EXERCISE BRIEF: Using the data below, repeat all of it precisely.

DATASET SECTION:

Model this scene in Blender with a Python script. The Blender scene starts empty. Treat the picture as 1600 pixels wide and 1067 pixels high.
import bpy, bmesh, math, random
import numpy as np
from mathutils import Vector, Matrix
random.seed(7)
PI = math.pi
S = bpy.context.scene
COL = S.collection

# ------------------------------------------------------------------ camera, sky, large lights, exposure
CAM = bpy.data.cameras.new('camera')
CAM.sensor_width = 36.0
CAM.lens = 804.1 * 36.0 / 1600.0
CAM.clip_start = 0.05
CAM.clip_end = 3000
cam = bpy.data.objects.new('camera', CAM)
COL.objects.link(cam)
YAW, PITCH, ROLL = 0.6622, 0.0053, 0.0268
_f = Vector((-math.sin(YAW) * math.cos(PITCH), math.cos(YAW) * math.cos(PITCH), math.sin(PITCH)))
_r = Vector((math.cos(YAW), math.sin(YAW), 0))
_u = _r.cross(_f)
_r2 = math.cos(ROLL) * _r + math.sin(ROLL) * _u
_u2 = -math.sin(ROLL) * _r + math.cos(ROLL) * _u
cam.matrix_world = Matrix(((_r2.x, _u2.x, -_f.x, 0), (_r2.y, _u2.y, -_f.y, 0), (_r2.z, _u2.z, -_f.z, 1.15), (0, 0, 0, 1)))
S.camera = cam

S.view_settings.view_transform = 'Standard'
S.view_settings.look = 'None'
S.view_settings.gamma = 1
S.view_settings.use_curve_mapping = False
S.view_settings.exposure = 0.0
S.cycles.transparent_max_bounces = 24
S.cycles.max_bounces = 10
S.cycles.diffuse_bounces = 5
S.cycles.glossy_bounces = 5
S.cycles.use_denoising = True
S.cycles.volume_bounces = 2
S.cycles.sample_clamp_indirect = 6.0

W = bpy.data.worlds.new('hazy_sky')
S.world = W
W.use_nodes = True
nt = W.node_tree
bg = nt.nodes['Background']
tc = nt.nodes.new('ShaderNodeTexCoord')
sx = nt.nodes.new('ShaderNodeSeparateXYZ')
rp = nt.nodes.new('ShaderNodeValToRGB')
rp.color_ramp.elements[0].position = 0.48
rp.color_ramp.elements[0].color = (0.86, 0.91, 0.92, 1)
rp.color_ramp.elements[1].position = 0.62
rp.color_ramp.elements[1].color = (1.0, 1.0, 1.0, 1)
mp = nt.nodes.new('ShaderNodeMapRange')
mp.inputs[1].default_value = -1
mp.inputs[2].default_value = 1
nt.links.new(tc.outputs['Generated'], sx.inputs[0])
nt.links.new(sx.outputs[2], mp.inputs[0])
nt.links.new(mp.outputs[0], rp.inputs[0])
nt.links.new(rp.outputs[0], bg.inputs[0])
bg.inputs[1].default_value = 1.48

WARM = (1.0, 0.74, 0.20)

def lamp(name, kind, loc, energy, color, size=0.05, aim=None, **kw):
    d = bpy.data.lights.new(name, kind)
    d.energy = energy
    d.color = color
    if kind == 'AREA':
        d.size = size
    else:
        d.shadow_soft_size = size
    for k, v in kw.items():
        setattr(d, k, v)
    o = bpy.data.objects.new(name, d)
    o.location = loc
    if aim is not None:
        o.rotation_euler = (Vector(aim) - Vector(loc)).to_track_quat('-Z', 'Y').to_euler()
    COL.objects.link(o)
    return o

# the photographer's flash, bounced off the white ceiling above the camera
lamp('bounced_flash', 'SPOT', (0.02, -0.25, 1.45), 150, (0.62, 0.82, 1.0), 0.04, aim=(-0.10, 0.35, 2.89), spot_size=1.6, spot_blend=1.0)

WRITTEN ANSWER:
Model this scene in Blender with a Python script. The Blender scene starts empty. Treat the picture as 1600 pixels wide and 1067 pixels high.
import bpy, bmesh, math, random
import numpy as np
from mathutils import Vector, Matrix
random.seed(7)
PI = math.pi
S = bpy.context.scene
COL = S.collection

# ------------------------------------------------------------------ camera, sky, large lights, exposure
CAM = bpy.data.cameras.new('camera')
CAM.sensor_width = 36.0
CAM.lens = 804.1 * 36.0 / 1600.0
CAM.clip_start = 0.05
CAM.clip_end = 3000
cam = bpy.data.objects.new('camera', CAM)
COL.objects.link(cam)
YAW, PITCH, ROLL = 0.6622, 0.0053, 0.0268
_f = Vector((-math.sin(YAW) * math.cos(PITCH), math.cos(YAW) * math.cos(PITCH), math.sin(PITCH)))
_r = Vector((math.cos(YAW), math.sin(YAW), 0))
_u = _r.cross(_f)
_r2 = math.cos(ROLL) * _r + math.sin(ROLL) * _u
_u2 = -math.sin(ROLL) * _r + math.cos(ROLL) * _u
cam.matrix_world = Matrix(((_r2.x, _u2.x, -_f.x, 0), (_r2.y, _u2.y, -_f.y, 0), (_r2.z, _u2.z, -_f.z, 1.15), (0, 0, 0, 1)))
S.camera = cam

S.view_settings.view_transform = 'Standard'
S.view_settings.look = 'None'
S.view_settings.gamma = 1
S.view_settings.use_curve_mapping = False
S.view_settings.exposure = 0.0
S.cycles.transparent_max_bounces = 24
S.cycles.max_bounces = 10
S.cycles.diffuse_bounces = 5
S.cycles.glossy_bounces = 5
S.cycles.use_denoising = True
S.cycles.volume_bounces = 2
S.cycles.sample_clamp_indirect = 6.0

W = bpy.data.worlds.new('hazy_sky')
S.world = W
W.use_nodes = True
nt = W.node_tree
bg = nt.nodes['Background']
tc = nt.nodes.new('ShaderNodeTexCoord')
sx = nt.nodes.new('ShaderNodeSeparateXYZ')
rp = nt.nodes.new('ShaderNodeValToRGB')
rp.color_ramp.elements[0].position = 0.48
rp.color_ramp.elements[0].color = (0.86, 0.91, 0.92, 1)
rp.color_ramp.elements[1].position = 0.62
rp.color_ramp.elements[1].color = (1.0, 1.0, 1.0, 1)
mp = nt.nodes.new('ShaderNodeMapRange')
mp.inputs[1].default_value = -1
mp.inputs[2].default_value = 1
nt.links.new(tc.outputs['Generated'], sx.inputs[0])
nt.links.new(sx.outputs[2], mp.inputs[0])
nt.links.new(mp.outputs[0], rp.inputs[0])
nt.links.new(rp.outputs[0], bg.inputs[0])
bg.inputs[1].default_value = 1.48

WARM = (1.0, 0.74, 0.20)

def lamp(name, kind, loc, energy, color, size=0.05, aim=None, **kw):
    d = bpy.data.lights.new(name, kind)
    d.energy = energy
    d.color = color
    if kind == 'AREA':
        d.size = size
    else:
        d.shadow_soft_size = size
    for k, v in kw.items():
        setattr(d, k, v)
    o = bpy.data.objects.new(name, d)
    o.location = loc
    if aim is not None:
        o.rotation_euler = (Vector(aim) - Vector(loc)).to_track_quat('-Z', 'Y').to_euler()
    COL.objects.link(o)
    return o

# the photographer's flash, bounced off the white ceiling above the camera
lamp('bounced_flash', 'SPOT', (0.02, -0.25, 1.45), 150, (0.62, 0.82, 1.0), 0.04, aim=(-0.10, 0.35, 2.89), spot_size=1.6, spot_blend=1.0)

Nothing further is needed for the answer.